The rehabilitation center for orangutans is indeed the major attraction out here, where tourism grew very slowly in the first 15 years.

Since the late eighties and early nineties, however, there has been rapid development.

The construction of cottages, restaurants, and food stalls began in the rubber plantation village of Bukit Lawang along the Bohorok river, up to the rehabilitation center, threatening the fragile, clear, river water with degradation.

You are amazed by the "night-life" in this small village. The dim light pouring out of the eateries frames the picture of people sitting and chatting, enjoying the rushing of the river's rapids, smelling the fresh forest breeze. It helps you forget you are actually in a jungle.

The Gunung Leuser National Park is one of the most famous nature conservation forests in the world.

Leuser Ecosystem, as the rich rainforest area is called, is "one of the richest parts of the world in terms of biodiversity," according to Leuser Development Program co-director Mike Griffiths, a scientist who has spent 12 years studying the area he calls an "Indonesian Eden."

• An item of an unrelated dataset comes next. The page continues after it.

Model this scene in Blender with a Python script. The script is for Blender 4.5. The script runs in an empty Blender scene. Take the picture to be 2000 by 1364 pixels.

Tourist operators in the park, including those in Bukit Lawang, are becoming quite professional in attracting tourists. They organize routine environmentally-friendly events such as jungle trekking, caving, and white-water rafting.

Another excellent tourism activity that has yet to come but is being planned is an "environmental cultural show".

Michel Gilbert from the Bohorok Development Program told The Jakarta Post they have permission from the owner of an unused rubber factory nearby for the purpose.

"We'll try to promote environmental awareness through this kind of activity," Michel said.